REPUBLIKA.CO.ID, KUTA -- Pelanggaran hak asasi manusia (HAM) ternyata marak terjadi dalam praktik-praktik penangkapan ikan di Indonesia.
Menteri Kelautan dan Perikanan, Susi Pudjiastuti mengatakan hal itu banyak dilakukan oleh pemilik kapal-kapal asing.
"Ini berdasarkan pengalaman kita selama satu tahun terakhir. Banyak kapal-kapal asing yang melakukan pelanggaran HAM di bidang penangkapan ikan," kata Susi dijumpai di Kuta, Bali, Kamis (3/12).
Susi juga mencontohkan banyaknya ditemukan kasus perdagangan dan penyelundupan manusia (human trafficking), tenaga kerja paksa (forced labor), diskriminasi gaji, tenaga kerja anak (child labor), fasilitas kapal tidak memenuhi aspek kesehatan dan keselamatan kerja (K3).
Hak-hak pekerja di bidang perikanan ini juga sering diabaikan. Padahal, mereka berhak mendapatkan hak dasar, seperti akomodasi, makanan, jaminan kesehatan, upah, dan perlindungan sosial.

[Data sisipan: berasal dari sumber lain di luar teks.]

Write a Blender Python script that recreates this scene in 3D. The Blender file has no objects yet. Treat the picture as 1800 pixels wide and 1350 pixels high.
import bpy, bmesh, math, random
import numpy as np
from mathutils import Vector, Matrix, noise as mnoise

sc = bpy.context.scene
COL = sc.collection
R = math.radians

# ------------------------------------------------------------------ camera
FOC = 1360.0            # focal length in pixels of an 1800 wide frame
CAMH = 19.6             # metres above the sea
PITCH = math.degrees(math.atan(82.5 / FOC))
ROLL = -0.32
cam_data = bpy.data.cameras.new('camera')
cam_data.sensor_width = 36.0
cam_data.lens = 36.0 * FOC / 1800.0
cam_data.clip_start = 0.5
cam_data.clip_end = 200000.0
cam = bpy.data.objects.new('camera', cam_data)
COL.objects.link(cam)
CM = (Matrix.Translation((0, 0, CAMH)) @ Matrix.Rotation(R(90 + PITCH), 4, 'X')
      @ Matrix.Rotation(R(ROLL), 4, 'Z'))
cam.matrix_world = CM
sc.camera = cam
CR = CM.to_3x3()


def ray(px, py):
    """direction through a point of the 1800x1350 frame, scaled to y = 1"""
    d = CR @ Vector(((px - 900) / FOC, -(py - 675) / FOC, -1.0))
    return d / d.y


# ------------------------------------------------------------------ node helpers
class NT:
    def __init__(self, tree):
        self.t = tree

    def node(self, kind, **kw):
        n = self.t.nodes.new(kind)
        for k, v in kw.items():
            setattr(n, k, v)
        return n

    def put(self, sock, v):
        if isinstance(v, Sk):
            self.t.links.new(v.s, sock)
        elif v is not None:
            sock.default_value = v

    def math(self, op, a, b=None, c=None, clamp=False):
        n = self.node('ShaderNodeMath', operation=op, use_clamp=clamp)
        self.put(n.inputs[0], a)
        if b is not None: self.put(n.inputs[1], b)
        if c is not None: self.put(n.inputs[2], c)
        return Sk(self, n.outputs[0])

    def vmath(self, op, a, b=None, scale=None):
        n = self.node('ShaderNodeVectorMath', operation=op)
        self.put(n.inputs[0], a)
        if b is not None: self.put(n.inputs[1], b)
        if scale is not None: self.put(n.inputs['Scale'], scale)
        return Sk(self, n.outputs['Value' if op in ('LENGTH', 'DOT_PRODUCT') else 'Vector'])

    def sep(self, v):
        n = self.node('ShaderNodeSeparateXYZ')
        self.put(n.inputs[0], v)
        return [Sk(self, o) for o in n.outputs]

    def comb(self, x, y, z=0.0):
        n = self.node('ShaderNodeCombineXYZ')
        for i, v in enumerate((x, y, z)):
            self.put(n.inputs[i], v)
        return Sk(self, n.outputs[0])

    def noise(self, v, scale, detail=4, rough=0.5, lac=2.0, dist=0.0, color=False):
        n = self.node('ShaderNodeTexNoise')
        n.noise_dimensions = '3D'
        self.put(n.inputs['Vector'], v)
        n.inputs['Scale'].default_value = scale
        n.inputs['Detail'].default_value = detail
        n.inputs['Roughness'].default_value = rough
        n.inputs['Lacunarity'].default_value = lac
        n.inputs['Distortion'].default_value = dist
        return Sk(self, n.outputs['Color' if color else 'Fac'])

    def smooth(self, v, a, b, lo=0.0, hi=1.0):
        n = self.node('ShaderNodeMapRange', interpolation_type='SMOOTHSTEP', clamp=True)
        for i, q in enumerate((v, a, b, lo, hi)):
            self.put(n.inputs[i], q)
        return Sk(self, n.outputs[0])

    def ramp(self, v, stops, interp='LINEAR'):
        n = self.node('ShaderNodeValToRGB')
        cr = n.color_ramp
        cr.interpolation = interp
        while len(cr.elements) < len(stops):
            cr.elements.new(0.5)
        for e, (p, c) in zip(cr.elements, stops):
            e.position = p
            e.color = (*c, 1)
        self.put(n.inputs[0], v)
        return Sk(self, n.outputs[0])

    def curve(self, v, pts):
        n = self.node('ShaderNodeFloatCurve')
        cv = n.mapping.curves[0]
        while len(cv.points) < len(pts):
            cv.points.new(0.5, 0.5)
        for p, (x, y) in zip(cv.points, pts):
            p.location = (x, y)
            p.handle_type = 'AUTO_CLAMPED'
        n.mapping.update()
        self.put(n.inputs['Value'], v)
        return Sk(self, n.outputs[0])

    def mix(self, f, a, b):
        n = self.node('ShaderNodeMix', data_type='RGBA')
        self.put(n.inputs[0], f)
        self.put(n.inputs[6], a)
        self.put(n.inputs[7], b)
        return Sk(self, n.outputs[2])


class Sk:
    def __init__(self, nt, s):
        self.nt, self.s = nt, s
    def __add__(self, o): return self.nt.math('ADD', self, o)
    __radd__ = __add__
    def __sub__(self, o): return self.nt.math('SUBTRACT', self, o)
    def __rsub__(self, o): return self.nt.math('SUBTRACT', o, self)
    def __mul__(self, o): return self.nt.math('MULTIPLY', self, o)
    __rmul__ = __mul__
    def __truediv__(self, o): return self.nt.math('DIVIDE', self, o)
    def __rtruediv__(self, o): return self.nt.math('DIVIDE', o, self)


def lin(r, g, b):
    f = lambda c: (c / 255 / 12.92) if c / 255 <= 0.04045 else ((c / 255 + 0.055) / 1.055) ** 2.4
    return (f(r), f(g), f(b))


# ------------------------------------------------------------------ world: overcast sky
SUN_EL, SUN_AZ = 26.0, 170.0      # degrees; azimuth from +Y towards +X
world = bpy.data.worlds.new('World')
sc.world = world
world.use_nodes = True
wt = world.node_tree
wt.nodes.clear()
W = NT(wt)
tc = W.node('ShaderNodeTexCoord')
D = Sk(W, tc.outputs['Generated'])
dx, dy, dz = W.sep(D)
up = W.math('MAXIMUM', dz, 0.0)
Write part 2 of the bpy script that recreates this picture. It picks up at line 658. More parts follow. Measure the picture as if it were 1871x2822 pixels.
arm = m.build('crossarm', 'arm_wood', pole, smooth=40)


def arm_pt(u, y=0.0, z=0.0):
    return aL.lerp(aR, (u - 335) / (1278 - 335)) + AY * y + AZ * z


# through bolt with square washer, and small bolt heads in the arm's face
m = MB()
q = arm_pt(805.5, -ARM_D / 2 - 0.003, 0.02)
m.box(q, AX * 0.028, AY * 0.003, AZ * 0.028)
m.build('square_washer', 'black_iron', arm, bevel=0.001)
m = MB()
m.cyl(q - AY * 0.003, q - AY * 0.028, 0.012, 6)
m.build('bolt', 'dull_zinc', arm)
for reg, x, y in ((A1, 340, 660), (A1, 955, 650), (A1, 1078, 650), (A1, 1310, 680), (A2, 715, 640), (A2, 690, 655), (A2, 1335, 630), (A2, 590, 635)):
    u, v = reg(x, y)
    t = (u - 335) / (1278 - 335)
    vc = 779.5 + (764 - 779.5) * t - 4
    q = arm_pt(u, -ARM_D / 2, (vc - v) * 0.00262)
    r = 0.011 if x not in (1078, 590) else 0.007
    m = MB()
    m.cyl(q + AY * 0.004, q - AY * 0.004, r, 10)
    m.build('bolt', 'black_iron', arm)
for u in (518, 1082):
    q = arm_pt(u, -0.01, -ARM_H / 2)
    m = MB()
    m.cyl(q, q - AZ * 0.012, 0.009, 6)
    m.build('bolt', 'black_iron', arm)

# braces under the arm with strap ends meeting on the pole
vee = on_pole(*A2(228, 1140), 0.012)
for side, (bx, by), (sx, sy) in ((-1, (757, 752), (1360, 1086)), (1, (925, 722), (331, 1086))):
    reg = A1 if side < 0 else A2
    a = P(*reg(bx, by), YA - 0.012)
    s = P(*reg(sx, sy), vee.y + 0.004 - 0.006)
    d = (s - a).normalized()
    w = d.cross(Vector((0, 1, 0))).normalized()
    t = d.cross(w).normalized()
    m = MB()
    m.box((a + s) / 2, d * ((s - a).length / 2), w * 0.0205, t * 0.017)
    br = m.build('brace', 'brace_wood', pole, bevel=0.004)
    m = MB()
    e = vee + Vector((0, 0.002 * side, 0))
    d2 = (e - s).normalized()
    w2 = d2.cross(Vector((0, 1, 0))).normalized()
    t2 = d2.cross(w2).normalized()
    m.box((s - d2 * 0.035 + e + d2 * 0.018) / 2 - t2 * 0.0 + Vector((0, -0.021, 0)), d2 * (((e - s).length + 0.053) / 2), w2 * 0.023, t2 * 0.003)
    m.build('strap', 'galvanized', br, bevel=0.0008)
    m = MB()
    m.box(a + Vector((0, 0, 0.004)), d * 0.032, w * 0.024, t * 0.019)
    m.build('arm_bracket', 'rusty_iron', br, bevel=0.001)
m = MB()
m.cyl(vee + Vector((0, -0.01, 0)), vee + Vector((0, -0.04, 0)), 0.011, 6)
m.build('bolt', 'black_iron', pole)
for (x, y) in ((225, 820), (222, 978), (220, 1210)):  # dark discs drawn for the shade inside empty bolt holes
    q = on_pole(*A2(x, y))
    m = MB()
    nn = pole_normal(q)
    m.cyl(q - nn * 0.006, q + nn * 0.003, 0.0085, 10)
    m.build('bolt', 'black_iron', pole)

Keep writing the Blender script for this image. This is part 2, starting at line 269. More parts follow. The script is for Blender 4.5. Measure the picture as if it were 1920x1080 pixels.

Beberapa contoh pelanggaran HAM bidang perikanan ini antara lain ditemukannya 635 dari 658 orang anak buah kapal (ABK) asing di Benjina yang dieksploitasi bekerja. Ada juga 373 dari 385 ABK asing di Ambon teridentifikasi menjadi korban perdagangan manusia. Pekerja laut juga dituntut bekerja 18-22 jam per hari selama sepekan, sementara waktu istirahat yang diberikan hanya dua hingga empat jam.
Pemilik maskapai penerbangan Susi Air ini juga mengimbau negara-negara anggota Western Central Pasific Fisheries Commision (WCPFC) untuk mengutamakan HAM dalam sektor perikanan. Mereka tak boleh hanya berorientasi bisnis dan keuntungan semata.
WCPFC ke-22 tahun ini membahas tentang konservasi dan manajemen penangkapan ikan di berbagai negara anggota. Pembahasan mengenai perikanan tuna berkelanjutan di Asia Pasifik mendominasi pertemuan ini.
Negara-negara di Kepulauan Pasifik menuduh Amerika Serikat (AS) berusaha mengingkari kesepakatan pembayaran 89,2 juta dolar AS atas izin dan akses pemancingan tuna di wilayah tersebut. Sebanyak 17 anggota Pacific Island Forum Fisheries Agency (FFA) mengatakan AS tidak membayar penuh kewajibannya sebagaimana kesepakatan yang sudah ditandatangani di Brisbane beberapa waktu lalu.
AS misalnya mengoperasikan armada perikanannya di perairan wilayah the Parties to the Nauru Agreement (PNA) yang beranggotakan delapan negara kepulauan di Pasifik yang telah memberlakukan pengendalian penangkapan tuna berkelanjutan dan besertifikat. Ketua PNA, Eugene Pangelinan mengatakan jika AS tak kunjung memenuhi kewajiban pembayarannya maka negara-negara di Kepulauan Pasifik akan menghadapi masalah serius.
"Mengingat hubungan yang sudah terjalin lama dengan AS, maka kami sementara mencoba tidak membawa kasus ini ke pengadilan" kata Pangelinan.
Direktur Eksekutif the American Tuna Boat Association, Brian Hallman mengatakan industri tuna di AS menghadapi kendala produksi tuna terlalu banyak dan harganya sangat rendah. Nelayan dan pemilik kapal tak bisa membayar tagihan mereka karena merugi jutaan dolar AS setiap tahun.
"Dua tahun lalu, harga ikan tuna mencapai dua ribu dolar AS per ton, sedangkan sekarang hanya seribu dolar AS per ton," ujarnya.
Armada penangkapan ikan tuna milik AS paling banyak beroperasi di perairan PNA. Populasi cakalang (sejenis tuna) terbesar ditemukan di sini mencakup 50 persen dari sumber cakalang dunia.